The breach occurred from November 14 to 24, 2023, with detection on November 23. Cloudflare characterized the actor as "sophisticated," operating with a deliberate and methodical approach to achieve persistent and widespread access to the company's global network.
As a precautionary measure, Cloudflare rotated over 5,000 production credentials, physically segmented test and staging systems, conducted forensic triages on 4,893 systems, and reimaged and rebooted every machine across its global network.
During the incident, a four-day reconnaissance period allowed the threat actor to access Atlassian Confluence and Jira portals. Subsequently, a rogue Atlassian user account was created, establishing persistent access to the Atlassian server and ultimately gaining entry to the Bitbucket source code management system using the Sliver adversary simulation framework.

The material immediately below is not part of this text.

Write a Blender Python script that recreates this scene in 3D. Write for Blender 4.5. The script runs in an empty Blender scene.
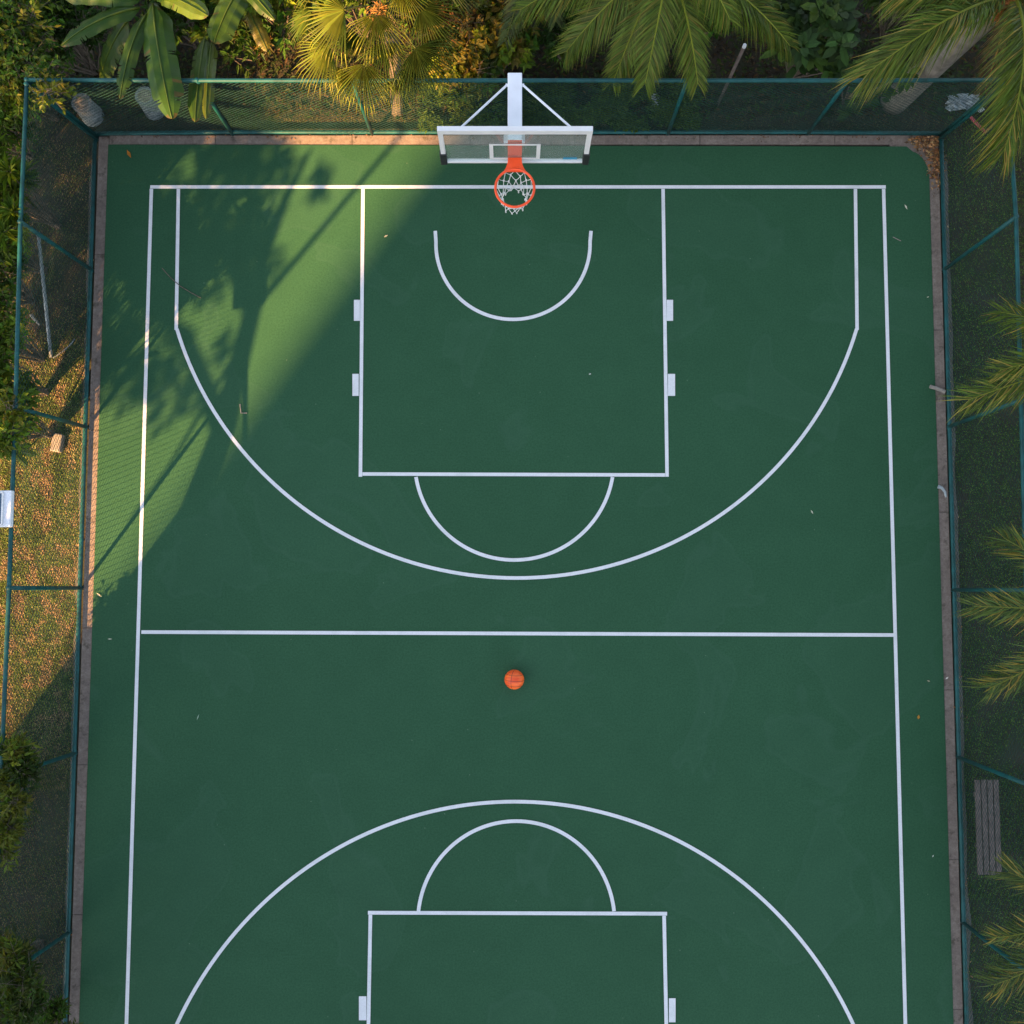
import bpy, bmesh, math, random
from mathutils import Vector, Matrix, noise
R = math.radians
sc = bpy.context.scene
# ------------------------------------------------------------------ camera
H, F = 15.0, 1020.0
TH = math.atan(76.0/F)
cd = bpy.data.cameras.new('camera'); cam = bpy.data.objects.new('camera', cd)
sc.collection.objects.link(cam); sc.camera = cam
cam.location = (0, 0, H); cam.rotation_euler = (TH, 0, 0)
cd.sensor_width = 36; cd.lens = 36*F/1024; cd.clip_start = .1; cd.clip_end = 2000
CF = Vector((0, math.sin(TH), -math.cos(TH))); CU = Vector((0, math.cos(TH), math.sin(TH)))
def at(px, py, z=0.0):
    d = CF*F + Vector((1, 0, 0))*(px-512) + CU*(512-py)
    return Vector((0, 0, H)) + d*((z-H)/d.z)
# ------------------------------------------------------------------ light
ELEV = R(30)
e0, e1 = at(438, 150), at(92, 628)             # the straight edge of the sunlit band on the court
SD = (e0-e1); SD.z = 0; SD.normalize()         # direction in which shadows fall
AZ = math.atan2(-SD.x, -SD.y)                  # compass angle of the sun, from +Y towards +X
TOSUN = Vector((-SD.x*math.cos(ELEV), -SD.y*math.cos(ELEV), math.sin(ELEV)))
w = bpy.data.worlds.new('World'); sc.world = w; w.use_nodes = True
nt = w.node_tree; bg = nt.nodes['Background']
sky = nt.nodes.new('ShaderNodeTexSky'); sky.sky_type = 'NISHITA'; sky.sun_disc = False
sky.sun_elevation = ELEV; sky.sun_rotation = AZ; sky.air_density = 1.0; sky.dust_density = 1.2
hs = nt.nodes.new('ShaderNodeHueSaturation'); hs.inputs['Saturation'].default_value = .62     # thin evening haze: a paler sky
nt.links.new(sky.outputs[0], hs.inputs['Color']); nt.links.new(hs.outputs[0], bg.inputs[0]); bg.inputs[1].default_value = .082
ld = bpy.data.lights.new('sun', 'SUN'); sun = bpy.data.objects.new('sun', ld); sc.collection.objects.link(sun)
ld.energy = 5.0; ld.angle = R(.5); ld.color = (1.0, .525, .19)
sun.rotation_euler = TOSUN.to_track_quat('Z', 'Y').to_euler()
sc.view_settings.view_transform = 'Standard'; sc.view_settings.look = 'None'
sc.view_settings.exposure = 2.55; sc.view_settings.gamma = 1
# ------------------------------------------------------------------ helpers
class MB:
    def __init__(s): s.v = []; s.f = []; s.c = []
    def face(s, pts, col=(1, 1, 1)):
        n = len(s.v); s.v += [tuple(p) for p in pts]; s.f.append(tuple(range(n, n+len(pts)))); s.c.append(col)
    def box(s, c, ax, ay, az, col=(1, 1, 1)):
        c = Vector(c); P = []
        for k in (-1, 1):
            for j in (-1, 1):
                for i in (-1, 1): P.append(c+ax*i+ay*j+az*k)
        n = len(s.v); s.v += [tuple(p) for p in P]
        for q in ((0, 2, 3, 1), (4, 5, 7, 6), (0, 1, 5, 4), (2, 6, 7, 3), (0, 4, 6, 2), (1, 3, 7, 5)):
            s.f.append(tuple(n+i for i in q)); s.c.append(col)
    def abox(s, x0, x1, y0, y1, z0, z1, col=(1, 1, 1)):
        s.box(((x0+x1)/2, (y0+y1)/2, (z0+z1)/2), Vector(((x1-x0)/2, 0, 0)), Vector((0, (y1-y0)/2, 0)), Vector((0, 0, (z1-z0)/2)), col)
    def tube(s, pts, r, seg=8, col=(1, 1, 1), cap=True, closed=False):
        pts = [Vector(p) for p in pts]; m = len(pts)
        rr = r if isinstance(r, (list, tuple)) else [r]*m
        n0 = len(s.v); up = None
        for i, p in enumerate(pts):
            if closed: t = (pts[(i+1) % m]-pts[i-1])
            else: t = pts[min(i+1, m-1)]-pts[max(i-1, 0)]
            if t.length < 1e-9: t = Vector((0, 0, 1))
            t.normalize()
            if up is None: up = Vector((0, 0, 1)) if abs(t.z) < .9 else Vector((1, 0, 0))
            a = t.cross(up)
            if a.length < 1e-6: a = t.cross(Vector((1, 0, 0)))
            a.normalize(); b = a.cross(t).normalized(); up = b
            for k in range(seg):
                q = 2*math.pi*k/seg; s.v.append(tuple(p+a*(math.cos(q)*rr[i])+b*(math.sin(q)*rr[i])))
        for i in range(m if closed else m-1):
            j = (i+1) % m
            for k in range(seg):
                l = (k+1) % seg
                s.f.append((n0+i*seg+k, n0+i*seg+l, n0+j*seg+l, n0+j*seg+k)); s.c.append(col)
        if cap and not closed:
            s.f.append(tuple(n0+k for k in range(seg))[::-1]); s.c.append(col)
            s.f.append(tuple(n0+(m-1)*seg+k for k in range(seg))); s.c.append(col)
    def build(s, name, mat, parent=None, smooth=False, bevel=0):
        me = bpy.data.meshes.new(name); me.from_pydata(s.v, [], s.f)
        ca = me.color_attributes.new('col', 'FLOAT_COLOR', 'CORNER')
        buf = []
        for f, c in zip(s.f, s.c): buf += [c[0], c[1], c[2], 1.0]*len(f)
        ca.data.foreach_set('color', buf)
        me.materials.append(mat)
        if smooth: me.shade_smooth()
        o = bpy.data.objects.new(name, me); sc.collection.objects.link(o)
        if parent is not None:
            o.parent = parent; o.matrix_parent_inverse = parent.matrix_world.inverted() if False else Matrix.Translation(-parent.location)
        if bevel:
            b = o.modifiers.new('bevel', 'BEVEL'); b.width = bevel; b.segments = 2; b.limit_method = 'ANGLE'
        return o
def tag(o, label=None, cat=None, group=None, kind=None):
    if label: o['label'] = label
    if cat: o['category'] = cat
    if group: o['group'] = group
    if kind: o['kind'] = kind
    return o
def empty(name, loc, label, cat, group=None):
    o = bpy.data.objects.new(name, None); sc.collection.objects.link(o); o.location = loc; o.empty_display_size = .2
    return tag(o, label, cat, group)
def N(m, t, **kw):
    n = m.node_tree.nodes.new(t)
    for k, v in kw.items(): setattr(n, k, v)
    return n
def newmat(name):
    m = bpy.data.materials.new(name); m.use_nodes = True
    return m, m.node_tree.nodes['Principled BSDF'], m.node_tree.links
def ramp(m, fac, stops):
    r = N(m, 'ShaderNodeValToRGB'); el = r.color_ramp.elements
    while len(el) < len(stops): el.new(.5)
    for e, (p, c) in zip(el, stops): e.position = p; e.color = (*c, 1) if len(c) == 3 else c
    m.node_tree.links.new(fac, r.inputs[0]); return r.outputs[0]
def tex(m, scale, detail=4, rough=.55, co=None, dist=0):
    n = N(m, 'ShaderNodeTexNoise'); n.inputs['Scale'].default_value = scale; n.inputs['Detail'].default_value = detail
    n.inputs['Roughness'].default_value = rough; n.inputs['Distortion'].default_value = dist
    if co is None: co = geo(m)
    m.node_tree.links.new(co, n.inputs['Vector']); return n.outputs['Fac']
def geo(m): return N(m, 'ShaderNodeNewGeometry').outputs['Position']
def mix(m, fac, a, b, mode='MIX'):
    n = N(m, 'ShaderNodeMix', data_type='RGBA', blend_type=mode); L = m.node_tree.links
    for s, v in ((n.inputs[0], fac), (n.inputs[6], a), (n.inputs[7], b)):
        if isinstance(v, (int, float)): s.default_value = v
        elif isinstance(v, tuple): s.default_value = (*v, 1)
        else: L.new(v, s)
    return n.outputs[2]
def bump(m, p, h, strength, dist):
    b = N(m, 'ShaderNodeBump'); b.inputs['Strength'].default_value = strength; b.inputs['Distance'].default_value = dist
    m.node_tree.links.new(h, b.inputs['Height']); m.node_tree.links.new(b.outputs[0], p.inputs['Normal'])
def plain(name, col, rough=.5, metal=0, vary=.15, scale=12, bumps=.0, spec=.5):
    m, p, L = newmat(name)
    n = tex(m, scale, 5)
    a = tuple(c*(1-vary) for c in col); b = tuple(min(1, c*(1+vary)) for c in col)
    L.new(ramp(m, n, [(.3, a), (.7, b)]), p.inputs['Base Color'])
    p.inputs['Roughness'].default_value = rough; p.inputs['Metallic'].default_value = metal
    p.inputs['Specular IOR Level'].default_value = spec
    if bumps: bump(m, p, tex(m, scale*6, 4), bumps, .01)
    return m
def leafmat(name, trans=.35, rough=.5, spec=.35):
    m, p, L = newmat(name)
    at_ = N(m, 'ShaderNodeVertexColor'); at_.layer_name = 'col'
    v = tex(m, 9, 3); col = mix(m, v, at_.outputs[0], mix(m, .75, (0, 0, 0), at_.outputs[0]))
    L.new(col, p.inputs['Base Color']); p.inputs['Roughness'].default_value = rough
    p.inputs['Specular IOR Level'].default_value = spec
    tr = N(m, 'ShaderNodeBsdfTranslucent')
    L.new(mix(m, 1.0, col, (1.3, 1.25, .5), 'MULTIPLY'), tr.inputs[0])
    ms = N(m, 'ShaderNodeMixShader'); ms.inputs[0].default_value = trans
    L.new(p.outputs[0], ms.inputs[1]); L.new(tr.outputs[0], ms.inputs[2])
    L.new(ms.outputs[0], m.node_tree.nodes['Material Output'].inputs[0]); return m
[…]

Code Repositories Accessed by Attackers
Approximately 120 code repositories were accessed, with an estimated 76 believed to have been exfiltrated by the attacker. These repositories primarily pertained to backup processes, global network configuration and management, identity practices at Cloudflare, remote access, and the company's utilization of Terraform and Kubernetes.
Cloudflare stated that a few repositories contained encrypted secrets, which were promptly rotated despite their strong encryption.
The threat actor unsuccessfully attempted to access a console server linked to a data center in São Paulo, Brazil, not yet in production.
The attack exploited one access token and three service account credentials associated with Amazon Web Services (AWS), Atlassian Bitbucket, Moveworks, and Smartsheet. These credentials were stolen in October 2023 during the hack of Okta's support case management system. Cloudflare acknowledged a failure to rotate these credentials, mistakenly assuming they were unused.
The company terminated all malicious connections from the threat actor on November 24, 2023, and engaged cybersecurity firm CrowdStrike for an independent assessment of the incident.